The Lower Manhattan Development Corp. will soon make its decision for the allocation of Community Development Block Grants. Of the $21 billion Federal allotment New York City received, the L.M.D.C. was given $3 billion in C.D.B.G. funds, of which approximately $820 million remains.

After more than a year of working closely with community boards, neighborhood and business groups, and local arts organizations, I released the Renaissance Plan for Community Development Block Grants last fall. The plan starts with recognition that rebuilding needs exceed available resources; it identifies critical programs and projects for which C.D.B.G. funding remains indispensable and champions those programs and projects which would bring matching funds.

I support the development plans of the ground zero site, complete with the fully proposed memorial as the first priority, but given the fact that four former presidents are heading up a fundraising effort, funding for the memorial should be found from sources other than C.D.B.G. I also support the train connection to the L.I.R.R. and Kennedy Airport, but not with C.D.B.G. money.

Without C.D.B.G. funds, all needed Project Liberty human services programs will expire.

However, experts all concur that three years later remains for many, a critical emotional and economic recovery time. Accordingly, the Renaissance Plan calls for L.M.D.C. to fulfill the promise made by Lou Tomson, L.M.D.C.’s first president, that L.M.D.C. would provide funds for human services.

The plan’s three largest proposals preserve affordable housing, open up the East and West Side waterfronts and fund arts and cultural projects throughout the district. If the L.M.D.C. fails to establish an affordable housing preservation trust fund, the recovery will itself make Lower Manhattan unaffordable to most residents and to emergency workers who lived through 9/11. If the L.M.D.C. fails to open the water’s edge and to support the arts, Lower Manhattan’s physical, cultural and economic recovery will forever be shortchanged.

The Renaissance Plan proposes parks, community facilities, small business marketing, an underground parking facility near ground zero and environmental protection for all neighborhoods within the L.M.D.C. catchment area, south of Houston St. These neighborhoods, residents and small businesses cannot wait for trickle-down benefits of big-ticket projects that are more than a decade away.

At our announcement of the Renaissance Plan last October, I was joined by leaders from all neighborhoods and all three community boards which comprise L.M.D.C.’s district. Seldom have we seen such solidarity from the diverse communities of Lower Manhattan. This solidarity should put the L.M.D.C. on notice that it will lose its credibility with the areas it is supposed to serve if it fails to heed the call to use these funds for community-based development

It was terribly distressing to read in this paper that a high-ranking L.M.D.C. official exclaimed that, “If anything, there has been an excess of democracy” in L.M.D.C.’s process.

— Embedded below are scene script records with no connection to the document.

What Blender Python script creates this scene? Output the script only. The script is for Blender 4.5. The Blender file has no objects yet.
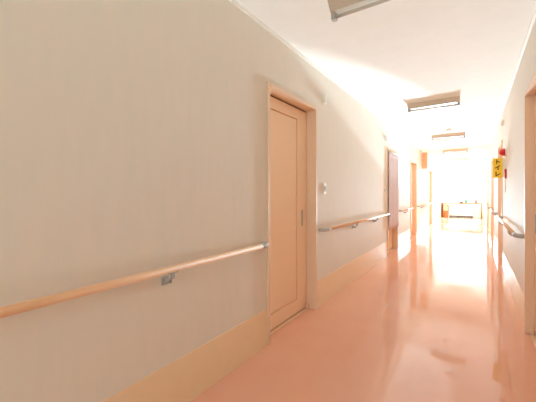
import bpy, bmesh, math, random
from mathutils import Vector, Matrix
random.seed(4)
C = bpy.context.scene.collection
PI = math.pi

# ------------------------------------------------------------ dimensions (m)
# x = across the corridor (right +), y = along it, z = up. Eye stands at x=0,y=0
WL, WR = -1.351, 0.37
CEIL = 2.491
Y0, Y1 = -4.2, 17.7
TH = 0.14

# ------------------------------------------------------------ materials
def lin(c):
    return tuple((v/255/12.92 if v/255 <= .04045 else ((v/255+.055)/1.055)**2.4) for v in c) + (1,)

def mat(name, rgb, rough=.5, spec=.5, metal=0, rgb2=None, nscale=20, stretch=(1,1,1), bump=0, bscale=200, coat=0, coat_rough=.05):
    m = bpy.data.materials.new(name); m.use_nodes = True
    nt = m.node_tree; b = nt.nodes['Principled BSDF']
    b.inputs['Base Color'].default_value = lin(rgb)
    b.inputs['Roughness'].default_value = rough
    b.inputs['Metallic'].default_value = metal
    b.inputs['Specular IOR Level'].default_value = spec
    b.inputs['Coat Weight'].default_value = coat
    b.inputs['Coat Roughness'].default_value = coat_rough
    tc = nt.nodes.new('ShaderNodeTexCoord'); mp = nt.nodes.new('ShaderNodeMapping')
    mp.inputs['Scale'].default_value = stretch
    nt.links.new(tc.outputs['Object'], mp.inputs['Vector'])
    if rgb2:
        n = nt.nodes.new('ShaderNodeTexNoise'); n.inputs['Scale'].default_value = nscale
        n.inputs['Detail'].default_value = 4
        nt.links.new(mp.outputs[0], n.inputs['Vector'])
        r = nt.nodes.new('ShaderNodeValToRGB')
        r.color_ramp.elements[0].position = .3; r.color_ramp.elements[1].position = .7
        r.color_ramp.elements[0].color = lin(rgb); r.color_ramp.elements[1].color = lin(rgb2)
        nt.links.new(n.outputs['Fac'], r.inputs[0]); nt.links.new(r.outputs[0], b.inputs['Base Color'])
    if bump:
        n2 = nt.nodes.new('ShaderNodeTexNoise'); n2.inputs['Scale'].default_value = bscale
        nt.links.new(tc.outputs['Object'], n2.inputs['Vector'])
        bp = nt.nodes.new('ShaderNodeBump'); bp.inputs['Strength'].default_value = bump
        bp.inputs['Distance'].default_value = .002
        nt.links.new(n2.outputs['Fac'], bp.inputs['Height']); nt.links.new(bp.outputs[0], b.inputs['Normal'])
    return m

M = {}
M['wall'] = mat('cream wallpaper', (233,223,209), .75, .3, rgb2=(229,221,208), nscale=6, stretch=(3,3,.6), bump=.12, bscale=180)
M['ceil'] = mat('white ceiling board', (252,252,247), .85, .2, rgb2=(249,249,243), nscale=9, bump=.25, bscale=90)
M['band'] = mat('beige vinyl wainscot', (244,217,181), .28, .5, rgb2=(242,214,177), nscale=14)
M['cornice'] = mat('white cornice', (247,244,236), .4)
M['door'] = mat('salmon wood laminate', (253,224,194), .42, .4, rgb2=(251,220,188), nscale=10, stretch=(14,14,.7))
M['frame'] = mat('pale pink wood frame', (240,212,184), .45, .4, rgb2=(237,208,179), nscale=10, stretch=(14,14,.7))
M['rail'] = mat('light wood rail', (238,192,152), .55, .3, rgb2=(230,180,138), nscale=10, stretch=(10,.6,10))
M['grey'] = mat('grey plastic', (188,186,182), .6, .3)
M['silver'] = mat('brushed metal', (190,188,184), .35, metal=.8)
M['white'] = mat('white plastic', (244,242,234), .35)
M['gap'] = mat('dark seal', (120,84,60), .7)  # stands in for shade in the door gaps
M['housing'] = mat('off white enamel', (218,208,192), .45)
M['tube'] = mat('unlit white tube', (214,208,197), .5)
M['curtain'] = mat('pale mauve cloth', (226,216,221), .9, .1, rgb2=(219,207,214), nscale=8, stretch=(4,4,1))
M['yellow'] = mat('yellow sign', (255,216,50), .5)
M['ink'] = mat('brown lettering', (110,66,16), .6)
M['red'] = mat('red plastic', (222,40,48), .3)
M['salmon'] = mat('salmon board', (236,188,150), .5)
M['orangewood'] = mat('orange wood', (190,112,62), .45, rgb2=(172,98,52), nscale=8, stretch=(1,1,8))
M['tablewood'] = mat('table wood', (170,108,62), .7, .2, rgb2=(138,82,44), nscale=8, stretch=(1,8,1))
M['green'] = mat('green bottle', (30,90,44), .2)
M['brown'] = mat('brown ceramic', (84,56,46), .4)
M['pinkware'] = mat('pink ceramic', (170,80,66), .4)
M['alu'] = mat('pale window frame', (232,232,228), .4)
M['darkgrey'] = mat('dark grille', (92,90,90), .5)  # shadow colour below the heater

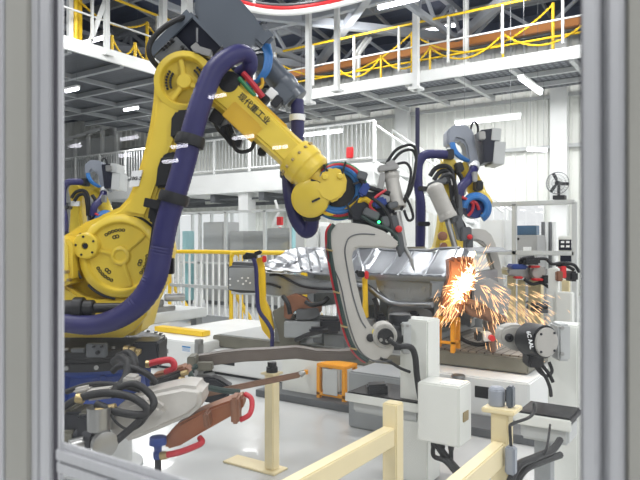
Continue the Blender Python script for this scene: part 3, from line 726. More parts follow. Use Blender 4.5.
gl.tube([C(x, y, 3.398) for x, y in cr_], .004, 6, 4); gl.build('frame_crease_shade', 'dgrey', gf)  # dark tube draws the shade along the frame's crease
rd = [(332, 224.5), (327.6, 231), (327, 240), (328.4, 254), (333.3, 282), (340.4, 314), (346, 335), (352, 348.5), (359, 357), (366, 361.5)]
MB().tube([C(x-.2, y, 3.415) for x, y in rd], .011, 8, 5).build('red_hose', 'rcable', gun)
MB().tube([C(x+2.0, y-.2, 3.392) for x, y in rd], .011, 8, 5).build('green_hose', 'green', gun)
ti = MB()
for x, y in ((329.5, 250), (336.5, 292), (344, 326), (353, 348)): cbox(ti, x, y, 3.40, 3.5, .8, .03, -.25)
ti.build('hose_tie', 'brass', gun)
jt = MB(); disc(jt, 385, 336, 3.38, [(0, 0), (11.5, 0), (12.5, .01), (12.5, .13), (0, .13)], 32); jt.build('pivot_housing', 'cast', gun, .004)
jk = MB(); disc(jk, 386, 337, 3.36, [(0, 0), (8, 0), (8.5, .03)], 28); disc(jk, 370.5, 338, 3.39, [(4, .02), (4, 0), (2.6, -.004), (0, -.004)], 20); jk.build('pivot_cap', 'black', gun)
jb = MB()
for i in range(8):
    a = i*math.pi/4; disc(jb, 385+10.4*math.cos(a), 336-10.4*math.sin(a), 3.375, [(.8, .01), (.8, 0), (0, 0)], 8)
for x, y in ((381, 340), (387, 341), (391, 339)): disc(jb, x, y, 3.35, [(1.8, .02), (1.8, 0), (0, 0)], 10)
jb.build('bolt', 'steel', gun)
st = MB(); disc(st, 375.5, 332.5, 3.39, [(0, 0), (3.4, 0), (3.4, .004)], 24); st.build('warning_sticker', 'stick', gun)
# actuator and electrode
ac = MB(); p = C(390, 171, 3.62); q = C(398, 208, 3.56); dx = (q-p).normalized(); L = (q-p).length
ac.lathe(p, dx, [(.03, 0), (.04, .01), (.048, .02), (.048, .05), (.041, .055), (.041, L-.04), (.048, L-.035), (.048, L), (.03, L)], 24); ac.build('actuator', 'cast', gun, .003)
ah = MB(); cbox(ah, 388, 168, 3.6, 10, 3, .05, .15); cbox(ah, 381, 183, 3.6, 3, 10, .025, -.2); cbox(ah, 384, 199, 3.56, 5, 4, .04, .2); cbox(ah, 390, 164, 3.58, 5, 2.5, .03, .4); ah.build('actuator_head', 'steel', gun, .006)
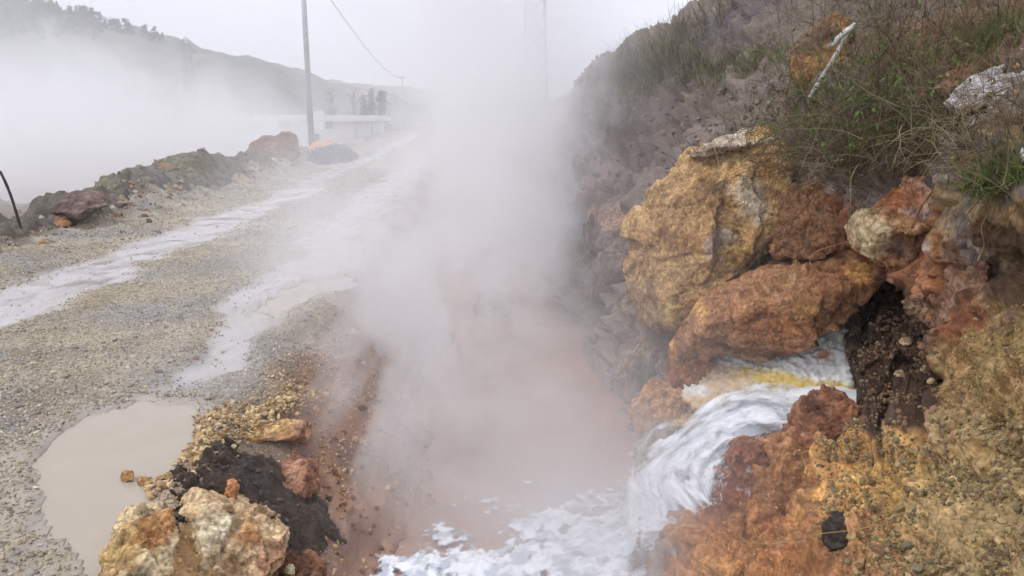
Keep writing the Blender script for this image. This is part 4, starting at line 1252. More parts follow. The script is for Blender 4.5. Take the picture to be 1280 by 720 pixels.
# flying drops, drawn out along the flow
r5 = np.random.default_rng(41)
class _D: pass
dv, df, dk = [], [], 0
fl = np.gradient((L3 + R3) / 2, axis=0); fl /= np.linalg.norm(fl, axis=1)[:, None]
for _ in range(2600):
    i_ = int(r5.beta(1.6, 1.1) * (ns_ - 40)) + 10
    t_ = r5.uniform(0, 1) if r5.uniform() < 0.5 else (r5.beta(1, 6) if r5.uniform() < 0.5 else 1 - r5.beta(1, 6))
    p0 = L3[i_] * (1 - t_) + R3[i_] * t_ + np.array([r5.normal() * 0.02, r5.normal() * 0.02, abs(r5.normal()) * 0.035 + 0.02])
    if p0[2] < ZW: continue
    d_ = fl[i_] + r5.normal(size=3) * 0.25
    l_, w_ = r5.uniform(0.006, 0.035), r5.uniform(0.0012, 0.0035)
    sd_ = np.cross(d_, [0, 0, 1]); sd_ /= np.linalg.norm(sd_)
    up_ = np.cross(sd_, d_)
    dv += [p0, p0 + d_ * l_ * .4 + sd_ * w_, p0 + d_ * l_ * .4 - sd_ * w_ * .5 + up_ * w_, p0 + d_ * l_ * .4 - sd_ * w_ * .5 - up_ * w_, p0 + d_ * l_]
    for a_, b_ in ((1, 2), (2, 3), (3, 1)):
        df += [(dk, dk + a_, dk + b_), (dk + 4, dk + b_, dk + a_)]
    dk += 5
link("spray", mesh_np("spray", np.array(dv), np.array(df), np.repeat(srgb(238, 242, 246)[None], len(dv), 0), True), M_stone, kind='stuff', label="drops of white water flying off the cascade", cat="spray")

# churned foam where the cascade meets the stream
fx, fy = np.meshgrid(np.arange(-0.75, 1.15, 0.011), np.arange(2.75, 4.5, 0.011))
fp = np.stack([fx.ravel(), fy.ravel(), 0 * fx.ravel()], 1)
cen = PZ(735, 690, ZW)
dd = np.linalg.norm((fp - np.array([cen[0], cen[1], 0])) / np.array([0.66, 0.50, 1]), axis=1)
cen2 = PZ(590, 720, ZW)
dd = np.minimum(dd, np.linalg.norm((fp - np.array([cen2[0], cen2[1], 0])) / np.array([0.55, 0.36, 1]), axis=1) + 0.12)
nz = fbm(fp * 4, 4, 820)
fa = 1.10 - dd * 0.80 + nz * 0.8 + 0.5 * fbm(fp * 16, 4, 824, 0.65)
fz = ZW + 0.012 + 0.05 * np.clip(ridged(fp * 5, 4, 821), 0, 1) * np.clip(1.3 - dd, 0, 1) + np.clip(fbm(fp * 12, 3, 822), 0, 1) * 0.04 * np.clip(1.3 - dd, 0, 1)
i = np.arange(fx.size).reshape(fx.shape)
ff = np.stack([i[:-1, :-1], i[:-1, 1:], i[1:, 1:], i[1:, :-1]], -1).reshape(-1, 4)
keepf = (fa[ff].max(1) > 0.02)
link("foam", mesh_np("foam", np.stack([fp[:, 0], fp[:, 1], fz], 1), ff[keepf], lerp(srgb(186, 194, 204)[None], srgb(240, 244, 248)[None], sst(-0.3, 0.2, fbm(fp * 9, 5, 823, 0.65))[:, None]), True, fa), M_foam, kind='stuff', label="white foam churning below the cascade", cat="foam")
# a small raft of foam drifting near the left bank
a0 = PZ(428, 531, ZW)
rx, ry = np.meshgrid(np.linspace(-0.12, 0.12, 40), np.linspace(-0.09, 0.09, 30))
rp = np.stack([rx.ravel(), ry.ravel(), 0 * rx.ravel()], 1)
ra = 1.5 - np.linalg.norm(rp / np.array([0.1, 0.07, 1]), axis=1) * 1.2 + fbm(rp * 20, 3, 830) * 0.5
i = np.arange(rx.size).reshape(rx.shape)
ff = np.stack([i[:-1, :-1], i[:-1, 1:], i[1:, 1:], i[1:, :-1]], -1).reshape(-1, 4)
o = link("foam_raft", mesh_np("foam_raft", np.stack([rp[:, 0], rp[:, 1], 0.012 + 0.03 * np.clip(ra, 0, 1)], 1), ff, np.repeat(srgb(240, 240, 240)[None], len(rp), 0), True, ra), M_foam, label="small white raft of foam floating near the left bank", cat="foam")
o.location = a0 + np.array([0, 0, 0.02])

# ------------------------------------------------------------------ plants, sticks
class Strands:
    """many thin three-sided stems collected in one mesh"""
    def __init__(s): s.v, s.f, s.c, s.n = [], [], [], 0
    def add(s, pts, r0, r1, c):
        pts = np.asarray(pts)
        n = len(pts)
        t = np.gradient(pts, axis=0)
        t /= np.linalg.norm(t, axis=1)[:, None] + 1e-9
        ref = np.array([0.31, 0.9, 0.3]) if abs(t[0, 2]) > 0.7 else np.array([0, 0, 1.0])
        a = np.cross(t, ref); a /= np.linalg.norm(a, axis=1)[:, None] + 1e-9
        b = np.cross(t, a)
        rad = np.linspace(r0, r1, n)[:, None]
        ring = [pts + rad * (math.cos(q) * a + math.sin(q) * b) for q in (0, 2.094, 4.189)]
        V = np.stack(ring, 1).reshape(-1, 3)
        F = []
        for i in range(n - 1):
            for j in range(3):
                k = (j + 1) % 3
                F.append((s.n + i * 3 + j, s.n + i * 3 + k, s.n + i * 3 + 3 + k, s.n + i * 3 + 3 + j))
        s.v.append(V); s.f += F; s.c.append(np.repeat(np.asarray(c)[None], len(V), 0)); s.n += len(V)
    def leaf(s, p, d, up, l, w, c):
        d = d / (np.linalg.norm(d) + 1e-9)
        sd = np.cross(d, up); sd /= np.linalg.norm(sd) + 1e-9
        V = np.array([p, p + d * l * 0.5 + sd * w * 0.5, p + d * l - up * l * 0.15, p + d * l * 0.5 - sd * w * 0.5])
        s.v.append(V); s.f.append((s.n, s.n + 1, s.n + 2, s.n + 3)); s.c.append(np.repeat(np.asarray(c)[None], 4, 0)); s.n += 4
    def mesh(s, name, origin):
        return mesh_np(name, np.concatenate(s.v) - origin, np.array(s.f), np.concatenate(s.c), True)


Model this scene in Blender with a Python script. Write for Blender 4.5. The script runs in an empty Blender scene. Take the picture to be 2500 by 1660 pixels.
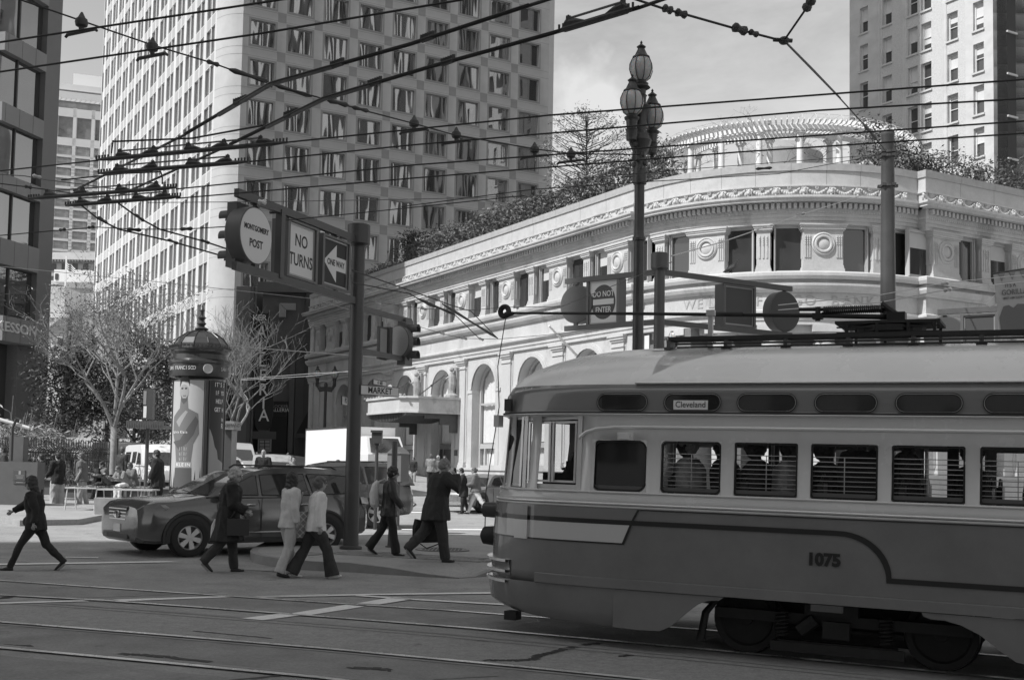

This reflects a lack of understanding of the difference between public forums or comment periods, of which the L.M.D.C. has had many, and a true public process, of which the L.M.D.C. has had virtually none.

I call on the L.M.D.C. to submit our proposal and all proposals to a full democratic process. L.M.D.C. board and staff members reflect the best of our city’s tradition of civic commitment. Madelyn Wils, chairperson of Community Board 1, and Carl Weisbrod, president of the Downtown Alliance, are effective Downtown advocates, but they comprise only two of twelve L.M.D.C. board members. All members are appointed by the governor or mayor, and thus represent only the executive branch, with no meaningful input from the legislative branch of government. It is the genius of American democracy that the allocation of taxpayer dollars goes to the core of the purpose for the check and balance between government’s two elected branches. In order to uphold our democratic system before the eyes of the world, as well as to achieve the best possible outcome, the L.M.D.C. should allocate the remaining C.D.B.G. funds based on community input through a consensus of the L.M.D.C. board and local elected officials.

It would be the height of political hypocrisy for the governor and the mayor to proclaim, as they correctly have, that the redevelopment of Lower Manhattan should be a testament to and a model of our American democratic system, while allowing their surrogates to use legal loopholes to avoid our normal democratic processes for allotting public dollars. It would be a moral travesty and a permanent stain on the L.M.D.C.’s stewardship of recovery, if the C.D.B.G. process did not allow the people of Lower Manhattan their democratic say in determining the destiny of their communities. As a commitment to the core values of our society, there should be no allocation without true representation.

Alan J. Gerson, City Councilmember for District 1, represents the neighborhoods near the World Trade Center site and is chairperson of the Council’s Select Committee on Lower Manhattan Redevelopment.